Dr. Brian Latell, a well-know former Cuba analyst for the CIA and author on the subject, now working as a Senior Research Associate at UM's Institute for Cuban And Cuban American Studies, published his first electronic report this week. Here are some excerpts:
"Youthful unrest is already so endemic that the regime’s half-hearted and disorganized mobilizations are unlikely to have much lasting effect. They may well turn out to be counterproductive. Few of the youths inducted will be converted into fidelista revolutionaries and most are likely instead to grow more cynical and estranged from the system. Aware of the dictator’s failing health, younger Cubans in overwhelming numbers are likely to continue hoping that a sweeping dismantling of the fidelista system will occur within the next few years...
"Thus, even if Raul does follow his brother in power as planned, many of the policies Fidel Castro so tenaciously holds today are almost certain to be abandoned or diluted. He cannot have many illusions about this, knowing that a raulista succession is the most likely short term future after his death but also that a raulista regime would not faithfully duplicate the fidelista one.

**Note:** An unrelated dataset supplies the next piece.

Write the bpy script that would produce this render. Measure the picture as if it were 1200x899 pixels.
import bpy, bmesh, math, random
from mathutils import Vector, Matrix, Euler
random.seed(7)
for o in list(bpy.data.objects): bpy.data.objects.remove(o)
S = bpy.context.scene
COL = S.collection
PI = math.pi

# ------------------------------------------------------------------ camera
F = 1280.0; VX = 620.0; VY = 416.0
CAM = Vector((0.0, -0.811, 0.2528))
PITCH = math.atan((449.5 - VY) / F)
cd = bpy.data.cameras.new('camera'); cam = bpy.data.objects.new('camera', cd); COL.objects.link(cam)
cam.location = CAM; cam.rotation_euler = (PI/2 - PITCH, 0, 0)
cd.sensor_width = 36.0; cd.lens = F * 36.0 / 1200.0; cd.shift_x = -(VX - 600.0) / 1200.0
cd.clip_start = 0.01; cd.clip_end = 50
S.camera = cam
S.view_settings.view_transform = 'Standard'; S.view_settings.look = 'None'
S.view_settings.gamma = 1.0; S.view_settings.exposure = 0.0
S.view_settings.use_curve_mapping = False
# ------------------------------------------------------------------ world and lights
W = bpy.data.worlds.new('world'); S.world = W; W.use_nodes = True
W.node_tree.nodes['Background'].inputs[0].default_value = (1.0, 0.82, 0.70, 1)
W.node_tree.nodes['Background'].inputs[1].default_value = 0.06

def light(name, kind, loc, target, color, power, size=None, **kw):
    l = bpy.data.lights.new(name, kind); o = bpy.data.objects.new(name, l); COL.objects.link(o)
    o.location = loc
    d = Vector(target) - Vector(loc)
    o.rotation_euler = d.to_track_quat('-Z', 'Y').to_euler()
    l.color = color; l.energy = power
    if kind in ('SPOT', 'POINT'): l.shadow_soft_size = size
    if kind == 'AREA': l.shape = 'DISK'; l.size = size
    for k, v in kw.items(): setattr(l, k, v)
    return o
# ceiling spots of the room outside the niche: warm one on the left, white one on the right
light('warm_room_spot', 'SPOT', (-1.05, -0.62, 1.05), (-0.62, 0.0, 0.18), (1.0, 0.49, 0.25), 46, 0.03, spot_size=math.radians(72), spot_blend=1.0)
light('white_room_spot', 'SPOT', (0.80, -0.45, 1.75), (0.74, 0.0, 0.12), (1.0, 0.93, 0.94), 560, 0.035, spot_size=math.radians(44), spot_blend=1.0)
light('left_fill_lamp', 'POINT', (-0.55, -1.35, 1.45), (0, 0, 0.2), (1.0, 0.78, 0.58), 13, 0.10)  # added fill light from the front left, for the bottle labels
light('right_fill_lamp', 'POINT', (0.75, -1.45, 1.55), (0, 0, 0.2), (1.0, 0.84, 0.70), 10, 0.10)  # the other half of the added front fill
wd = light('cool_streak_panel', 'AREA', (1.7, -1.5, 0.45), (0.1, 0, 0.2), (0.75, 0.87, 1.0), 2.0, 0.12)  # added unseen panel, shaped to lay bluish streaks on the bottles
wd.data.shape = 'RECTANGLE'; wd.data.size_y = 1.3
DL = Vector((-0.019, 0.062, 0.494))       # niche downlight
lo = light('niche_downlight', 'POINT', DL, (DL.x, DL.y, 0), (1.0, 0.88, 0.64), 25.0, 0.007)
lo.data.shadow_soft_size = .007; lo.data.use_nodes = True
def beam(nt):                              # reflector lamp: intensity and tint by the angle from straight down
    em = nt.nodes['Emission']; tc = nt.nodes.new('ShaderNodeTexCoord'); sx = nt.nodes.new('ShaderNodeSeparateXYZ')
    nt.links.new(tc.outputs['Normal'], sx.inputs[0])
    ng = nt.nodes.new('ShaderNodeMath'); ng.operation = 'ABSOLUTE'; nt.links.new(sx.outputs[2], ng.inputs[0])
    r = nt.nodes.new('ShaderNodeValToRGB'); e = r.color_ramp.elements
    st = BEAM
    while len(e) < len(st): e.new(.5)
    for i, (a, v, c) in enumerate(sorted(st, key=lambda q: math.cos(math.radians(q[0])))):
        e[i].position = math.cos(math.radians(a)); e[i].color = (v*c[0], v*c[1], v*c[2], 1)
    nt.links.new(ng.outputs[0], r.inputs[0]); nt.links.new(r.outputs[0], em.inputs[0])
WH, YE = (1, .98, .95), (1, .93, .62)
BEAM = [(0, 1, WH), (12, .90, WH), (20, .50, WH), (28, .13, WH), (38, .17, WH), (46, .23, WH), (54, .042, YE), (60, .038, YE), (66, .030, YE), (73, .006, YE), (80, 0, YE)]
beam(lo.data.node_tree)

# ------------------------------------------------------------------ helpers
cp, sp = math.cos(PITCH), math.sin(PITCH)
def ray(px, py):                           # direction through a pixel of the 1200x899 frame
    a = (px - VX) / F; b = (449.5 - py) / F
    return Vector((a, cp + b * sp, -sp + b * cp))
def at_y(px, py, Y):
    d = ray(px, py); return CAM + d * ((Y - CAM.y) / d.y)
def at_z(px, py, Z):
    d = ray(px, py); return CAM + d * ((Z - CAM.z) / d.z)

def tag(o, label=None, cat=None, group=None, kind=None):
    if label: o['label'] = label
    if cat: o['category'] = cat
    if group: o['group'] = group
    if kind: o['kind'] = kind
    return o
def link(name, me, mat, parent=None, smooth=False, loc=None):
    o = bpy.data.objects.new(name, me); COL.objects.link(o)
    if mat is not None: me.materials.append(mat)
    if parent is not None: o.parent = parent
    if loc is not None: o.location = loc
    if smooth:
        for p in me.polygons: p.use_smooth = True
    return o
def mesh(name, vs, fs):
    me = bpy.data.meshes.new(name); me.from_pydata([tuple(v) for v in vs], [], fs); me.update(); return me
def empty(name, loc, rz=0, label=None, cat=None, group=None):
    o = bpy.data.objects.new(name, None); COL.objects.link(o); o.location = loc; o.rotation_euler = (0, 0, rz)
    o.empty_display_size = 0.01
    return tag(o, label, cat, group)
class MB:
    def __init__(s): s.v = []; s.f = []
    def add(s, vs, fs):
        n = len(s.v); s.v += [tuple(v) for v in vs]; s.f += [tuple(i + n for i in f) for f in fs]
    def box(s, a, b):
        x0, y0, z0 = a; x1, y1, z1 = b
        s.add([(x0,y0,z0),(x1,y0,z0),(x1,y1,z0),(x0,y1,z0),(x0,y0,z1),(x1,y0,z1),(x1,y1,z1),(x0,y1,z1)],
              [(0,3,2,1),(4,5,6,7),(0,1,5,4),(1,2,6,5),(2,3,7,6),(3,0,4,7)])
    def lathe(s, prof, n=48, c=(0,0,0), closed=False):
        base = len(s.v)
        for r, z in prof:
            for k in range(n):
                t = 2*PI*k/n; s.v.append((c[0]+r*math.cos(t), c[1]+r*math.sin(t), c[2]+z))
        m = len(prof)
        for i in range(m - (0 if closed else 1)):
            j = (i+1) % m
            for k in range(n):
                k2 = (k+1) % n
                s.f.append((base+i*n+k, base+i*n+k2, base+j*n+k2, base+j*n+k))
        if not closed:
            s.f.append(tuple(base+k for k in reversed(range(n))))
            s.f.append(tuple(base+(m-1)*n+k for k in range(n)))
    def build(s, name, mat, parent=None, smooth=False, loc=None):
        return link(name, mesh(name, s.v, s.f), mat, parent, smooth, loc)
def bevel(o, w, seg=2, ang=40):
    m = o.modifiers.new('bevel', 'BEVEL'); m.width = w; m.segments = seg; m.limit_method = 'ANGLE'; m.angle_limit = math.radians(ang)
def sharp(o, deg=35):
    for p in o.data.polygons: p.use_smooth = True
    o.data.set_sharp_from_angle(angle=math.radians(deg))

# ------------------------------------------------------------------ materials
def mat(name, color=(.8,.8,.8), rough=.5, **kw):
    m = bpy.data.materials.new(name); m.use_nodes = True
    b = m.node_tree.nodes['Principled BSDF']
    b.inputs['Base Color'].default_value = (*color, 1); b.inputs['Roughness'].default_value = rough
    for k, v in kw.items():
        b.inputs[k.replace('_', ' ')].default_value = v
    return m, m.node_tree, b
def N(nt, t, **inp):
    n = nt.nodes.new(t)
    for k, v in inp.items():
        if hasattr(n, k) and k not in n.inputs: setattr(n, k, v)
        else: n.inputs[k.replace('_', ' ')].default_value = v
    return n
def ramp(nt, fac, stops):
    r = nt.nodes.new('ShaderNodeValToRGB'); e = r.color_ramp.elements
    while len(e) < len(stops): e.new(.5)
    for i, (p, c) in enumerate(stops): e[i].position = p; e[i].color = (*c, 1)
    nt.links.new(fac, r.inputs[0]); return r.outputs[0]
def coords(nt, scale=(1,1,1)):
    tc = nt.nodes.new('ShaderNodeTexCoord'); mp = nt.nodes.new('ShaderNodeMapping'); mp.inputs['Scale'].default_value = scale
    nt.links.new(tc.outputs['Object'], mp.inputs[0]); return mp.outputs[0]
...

"In the mid 1990’s Raul dispatched senior military officers abroad to study modern business and management techniques. In that era he more than once spoke on the record of the virtues of supply and demand, a concept that remains anathema to his brother. Considerable evidence indicates that Raul favors limited market-oriented economic reforms, though not a political opening. He has put out feelers to the American military, given active and retired senior officers the green light to run a wide range of capitalist enterprises, while allowing the impression that he would generally be more flexible.
"A raulista succession may not endure long and could unintentionally pave the way for a genuine democratic transition. But during whatever period of time Raul and the raulistas might be able to govern Cuba on their own, Fidel knows that many of his most cherished policies will likely be discarded. Fearing and guarding against betrayal nearly all of his life, he now worries about the worst of all possibilities: that his successors will posthumously betray him. If so, tensions between the regime’s most hard-line zealots and more moderate military and civilian officials may now be reaching a higher crescendo than at any time before in the revolution’s history."